今作の1週間のタイムループは、月曜日に始まることも含め、会社員の「仕事」のメタファーと捉えることができる。
誰もが同じ場所で足踏みをして、前に進んだ感覚を見出せず、地獄のような社畜生活をリピートしているのだ。

そして、タイムループを抜け出すための試練の数々は、「一歩前に踏み出す」こと、すなわち、仕事人生に意味を見出すために、何が必要か?ということの寓意に他ならない。
この点は、主人公の「仕事」に対する心情の変化と成長、あるいは、オフィスの全員が一つのことに向かって力を合わせる様子に注目すると分かりやすい。
それが上司の説得という方法で実現されるのはシニカルだが、部長のいくつかのセリフは、テーマと絡んでハッとするような含蓄がある。
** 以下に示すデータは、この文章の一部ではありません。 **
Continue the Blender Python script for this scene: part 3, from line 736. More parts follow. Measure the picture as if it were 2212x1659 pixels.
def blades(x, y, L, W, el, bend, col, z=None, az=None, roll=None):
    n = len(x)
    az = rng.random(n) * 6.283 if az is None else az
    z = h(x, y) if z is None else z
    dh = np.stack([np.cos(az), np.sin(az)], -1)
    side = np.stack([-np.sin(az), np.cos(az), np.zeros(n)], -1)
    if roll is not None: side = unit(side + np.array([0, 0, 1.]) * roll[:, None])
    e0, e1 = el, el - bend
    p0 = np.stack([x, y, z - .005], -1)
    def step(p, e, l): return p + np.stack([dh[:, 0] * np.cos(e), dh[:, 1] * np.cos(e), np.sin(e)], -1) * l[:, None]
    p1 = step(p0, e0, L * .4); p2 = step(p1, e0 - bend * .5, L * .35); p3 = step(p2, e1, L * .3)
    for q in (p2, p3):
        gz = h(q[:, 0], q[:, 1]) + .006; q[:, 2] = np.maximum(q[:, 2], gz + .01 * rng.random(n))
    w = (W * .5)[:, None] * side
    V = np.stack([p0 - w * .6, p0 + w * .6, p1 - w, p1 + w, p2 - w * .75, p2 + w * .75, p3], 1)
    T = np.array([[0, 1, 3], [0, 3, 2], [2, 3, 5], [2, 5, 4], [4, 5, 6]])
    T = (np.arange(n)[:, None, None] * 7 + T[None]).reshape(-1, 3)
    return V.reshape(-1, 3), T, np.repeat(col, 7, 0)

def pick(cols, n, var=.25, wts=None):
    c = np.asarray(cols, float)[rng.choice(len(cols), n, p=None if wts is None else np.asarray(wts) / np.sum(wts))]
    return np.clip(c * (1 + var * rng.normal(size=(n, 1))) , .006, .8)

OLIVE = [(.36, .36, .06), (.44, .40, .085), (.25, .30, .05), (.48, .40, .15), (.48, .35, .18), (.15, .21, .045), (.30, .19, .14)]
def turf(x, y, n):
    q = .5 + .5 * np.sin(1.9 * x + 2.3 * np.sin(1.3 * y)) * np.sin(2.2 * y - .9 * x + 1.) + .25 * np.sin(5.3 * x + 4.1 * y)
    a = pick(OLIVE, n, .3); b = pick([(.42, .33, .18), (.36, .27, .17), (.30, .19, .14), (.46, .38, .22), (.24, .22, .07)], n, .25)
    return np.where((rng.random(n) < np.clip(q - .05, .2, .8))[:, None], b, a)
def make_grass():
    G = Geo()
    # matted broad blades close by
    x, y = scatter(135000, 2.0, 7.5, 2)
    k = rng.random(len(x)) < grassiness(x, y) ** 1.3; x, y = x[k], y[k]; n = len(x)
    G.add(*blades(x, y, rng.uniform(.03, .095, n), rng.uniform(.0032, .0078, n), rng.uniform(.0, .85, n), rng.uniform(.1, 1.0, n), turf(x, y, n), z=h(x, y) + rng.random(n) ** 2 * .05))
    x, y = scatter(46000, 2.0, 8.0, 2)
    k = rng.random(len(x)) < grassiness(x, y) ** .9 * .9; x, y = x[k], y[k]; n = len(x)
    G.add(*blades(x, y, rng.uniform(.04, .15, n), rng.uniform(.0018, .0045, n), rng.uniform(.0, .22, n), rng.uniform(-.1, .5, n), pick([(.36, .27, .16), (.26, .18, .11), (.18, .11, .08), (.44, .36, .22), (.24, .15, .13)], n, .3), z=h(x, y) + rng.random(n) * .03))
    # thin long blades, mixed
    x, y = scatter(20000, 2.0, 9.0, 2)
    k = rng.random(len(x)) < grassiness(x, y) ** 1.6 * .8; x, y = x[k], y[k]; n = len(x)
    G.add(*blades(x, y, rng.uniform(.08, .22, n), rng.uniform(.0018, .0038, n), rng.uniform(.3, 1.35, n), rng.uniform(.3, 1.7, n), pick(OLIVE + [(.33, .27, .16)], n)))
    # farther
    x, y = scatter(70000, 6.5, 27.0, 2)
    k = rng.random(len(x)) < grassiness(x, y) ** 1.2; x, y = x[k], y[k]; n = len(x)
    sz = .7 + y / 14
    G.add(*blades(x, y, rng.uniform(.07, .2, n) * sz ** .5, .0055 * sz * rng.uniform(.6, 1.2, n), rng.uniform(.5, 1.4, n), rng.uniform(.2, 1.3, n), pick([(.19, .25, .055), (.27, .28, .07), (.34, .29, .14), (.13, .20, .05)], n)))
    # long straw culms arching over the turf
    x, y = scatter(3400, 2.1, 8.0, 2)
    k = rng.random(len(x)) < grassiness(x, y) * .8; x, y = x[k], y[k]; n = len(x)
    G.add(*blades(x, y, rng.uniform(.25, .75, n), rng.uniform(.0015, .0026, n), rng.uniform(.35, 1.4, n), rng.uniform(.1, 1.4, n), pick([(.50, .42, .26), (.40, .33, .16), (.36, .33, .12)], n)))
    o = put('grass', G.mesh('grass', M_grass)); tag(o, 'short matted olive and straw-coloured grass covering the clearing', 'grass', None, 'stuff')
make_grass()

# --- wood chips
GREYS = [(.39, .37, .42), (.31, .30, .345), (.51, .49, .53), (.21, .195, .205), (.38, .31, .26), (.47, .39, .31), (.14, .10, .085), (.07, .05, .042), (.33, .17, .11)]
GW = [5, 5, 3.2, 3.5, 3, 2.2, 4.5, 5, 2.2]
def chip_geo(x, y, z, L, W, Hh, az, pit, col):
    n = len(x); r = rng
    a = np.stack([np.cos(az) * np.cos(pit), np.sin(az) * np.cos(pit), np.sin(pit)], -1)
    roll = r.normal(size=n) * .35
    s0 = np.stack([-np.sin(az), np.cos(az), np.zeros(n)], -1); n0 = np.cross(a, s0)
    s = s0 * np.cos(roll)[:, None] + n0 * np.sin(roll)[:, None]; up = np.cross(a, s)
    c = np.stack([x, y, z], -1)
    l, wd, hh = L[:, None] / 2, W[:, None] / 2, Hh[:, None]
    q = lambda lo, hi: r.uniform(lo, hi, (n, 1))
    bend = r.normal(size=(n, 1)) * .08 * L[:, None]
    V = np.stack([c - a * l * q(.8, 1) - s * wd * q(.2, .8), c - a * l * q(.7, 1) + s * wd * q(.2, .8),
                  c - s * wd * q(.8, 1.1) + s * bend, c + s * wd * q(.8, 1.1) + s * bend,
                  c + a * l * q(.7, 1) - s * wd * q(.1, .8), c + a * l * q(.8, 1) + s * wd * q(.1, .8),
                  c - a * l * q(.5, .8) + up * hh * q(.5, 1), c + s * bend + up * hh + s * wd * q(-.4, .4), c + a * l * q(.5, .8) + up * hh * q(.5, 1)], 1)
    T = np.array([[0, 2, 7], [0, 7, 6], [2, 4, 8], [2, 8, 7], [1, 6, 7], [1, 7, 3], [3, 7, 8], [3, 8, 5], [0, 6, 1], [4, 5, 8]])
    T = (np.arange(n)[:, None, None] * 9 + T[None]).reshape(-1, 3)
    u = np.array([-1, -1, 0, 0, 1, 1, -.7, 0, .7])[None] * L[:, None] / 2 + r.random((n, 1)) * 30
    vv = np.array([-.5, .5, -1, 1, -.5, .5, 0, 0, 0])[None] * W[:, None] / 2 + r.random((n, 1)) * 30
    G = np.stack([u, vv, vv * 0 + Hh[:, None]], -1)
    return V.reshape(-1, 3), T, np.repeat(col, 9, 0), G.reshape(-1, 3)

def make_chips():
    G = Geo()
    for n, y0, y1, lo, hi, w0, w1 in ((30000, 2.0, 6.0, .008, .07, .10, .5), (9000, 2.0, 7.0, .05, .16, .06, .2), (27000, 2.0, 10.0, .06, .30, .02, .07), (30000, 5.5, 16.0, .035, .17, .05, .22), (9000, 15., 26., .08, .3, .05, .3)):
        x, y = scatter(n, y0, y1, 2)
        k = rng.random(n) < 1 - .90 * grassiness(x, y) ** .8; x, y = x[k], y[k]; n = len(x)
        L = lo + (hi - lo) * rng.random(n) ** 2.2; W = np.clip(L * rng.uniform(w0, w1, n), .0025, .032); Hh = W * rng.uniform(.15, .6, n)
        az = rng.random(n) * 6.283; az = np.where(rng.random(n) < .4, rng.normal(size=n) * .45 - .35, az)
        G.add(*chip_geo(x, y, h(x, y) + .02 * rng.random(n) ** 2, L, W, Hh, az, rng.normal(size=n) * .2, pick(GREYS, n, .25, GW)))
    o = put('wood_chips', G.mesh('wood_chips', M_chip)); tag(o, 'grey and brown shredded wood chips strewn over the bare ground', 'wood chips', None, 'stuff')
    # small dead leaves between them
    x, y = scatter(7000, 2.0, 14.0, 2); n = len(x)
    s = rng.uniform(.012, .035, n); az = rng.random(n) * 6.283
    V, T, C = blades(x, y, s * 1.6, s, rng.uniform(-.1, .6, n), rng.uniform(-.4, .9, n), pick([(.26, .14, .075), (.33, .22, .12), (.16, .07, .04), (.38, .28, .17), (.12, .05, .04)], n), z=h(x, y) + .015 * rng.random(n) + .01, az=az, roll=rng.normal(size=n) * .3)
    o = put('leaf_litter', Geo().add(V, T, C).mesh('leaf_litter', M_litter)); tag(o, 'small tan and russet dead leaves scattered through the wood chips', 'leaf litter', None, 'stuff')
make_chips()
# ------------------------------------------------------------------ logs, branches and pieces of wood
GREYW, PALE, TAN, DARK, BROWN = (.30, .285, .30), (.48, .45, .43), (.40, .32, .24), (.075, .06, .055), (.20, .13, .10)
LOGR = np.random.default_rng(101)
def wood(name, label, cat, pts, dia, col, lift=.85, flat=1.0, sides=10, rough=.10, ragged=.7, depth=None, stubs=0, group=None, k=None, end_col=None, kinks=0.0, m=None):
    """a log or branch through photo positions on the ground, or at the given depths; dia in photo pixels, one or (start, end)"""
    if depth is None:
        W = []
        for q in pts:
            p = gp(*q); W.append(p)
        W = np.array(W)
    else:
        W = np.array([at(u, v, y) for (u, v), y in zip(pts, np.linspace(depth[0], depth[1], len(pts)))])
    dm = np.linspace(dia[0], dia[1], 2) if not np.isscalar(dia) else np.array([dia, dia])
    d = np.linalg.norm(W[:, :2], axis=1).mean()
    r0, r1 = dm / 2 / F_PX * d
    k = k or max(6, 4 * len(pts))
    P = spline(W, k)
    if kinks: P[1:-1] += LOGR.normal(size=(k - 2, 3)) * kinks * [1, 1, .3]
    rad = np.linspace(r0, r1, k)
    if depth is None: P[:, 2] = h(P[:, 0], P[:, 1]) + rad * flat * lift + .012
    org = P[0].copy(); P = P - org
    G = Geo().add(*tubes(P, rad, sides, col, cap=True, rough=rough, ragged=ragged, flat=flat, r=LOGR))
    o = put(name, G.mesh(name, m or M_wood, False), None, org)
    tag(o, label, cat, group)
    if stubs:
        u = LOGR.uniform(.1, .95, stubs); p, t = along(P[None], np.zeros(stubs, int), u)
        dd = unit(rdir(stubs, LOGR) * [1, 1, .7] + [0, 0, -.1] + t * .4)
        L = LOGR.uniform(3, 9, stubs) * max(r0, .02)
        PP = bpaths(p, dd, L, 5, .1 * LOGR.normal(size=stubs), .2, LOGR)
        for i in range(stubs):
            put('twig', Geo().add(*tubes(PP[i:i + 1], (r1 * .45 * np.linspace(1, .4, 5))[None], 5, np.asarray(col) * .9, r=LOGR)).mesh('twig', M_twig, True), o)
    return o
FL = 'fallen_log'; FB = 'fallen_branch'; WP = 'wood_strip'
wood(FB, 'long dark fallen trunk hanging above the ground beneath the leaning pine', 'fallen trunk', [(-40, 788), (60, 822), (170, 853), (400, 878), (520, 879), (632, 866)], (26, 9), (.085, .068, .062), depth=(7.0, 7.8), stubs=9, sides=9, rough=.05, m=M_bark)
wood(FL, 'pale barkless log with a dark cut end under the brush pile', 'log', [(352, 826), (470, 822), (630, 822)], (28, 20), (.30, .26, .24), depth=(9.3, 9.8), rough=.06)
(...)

他方で、今作のループ解決のロジックや終盤の展開に照らすと、今作には、若い主人公やオフィスの各メンバーのストーリーラインに共通するテーマとは別に、部長というキャラクター固有のサブのテーマがあったような気がしてならない。

ただ会社にいる、何の役に立っているのか、分からないようなオジサン。
会社員あるあるの一部として切り捨てるのは簡単だが、今作は、そんな現実と折り合いをつけまくったオジサンにも(しっかり笑いのタネにもしつつ)、「前に踏み出す」方法を提示しているのではあるまいか。

ラスト、部長が存在価値を発揮する姿は、圧倒的に輝いていた。
オジサンに花を持たせるところも、何とも社畜めいて今作らしく皮肉が効いて、面白いではないか。

あるいは、今作の終盤こそが仕事の真髄を描いているのだとすると、それはそれで深い。

[まとめ]
低予算で作られた、タイムループものに新風を吹き込む、社畜ブラックコメディの収穫。

俳優陣は端役も含め全員良かったが、個人的に、後輩2人のとぼけた味わいが好きだった。
全編ユーモアが漂うバランスは、この2人の存在が大きかったように思う。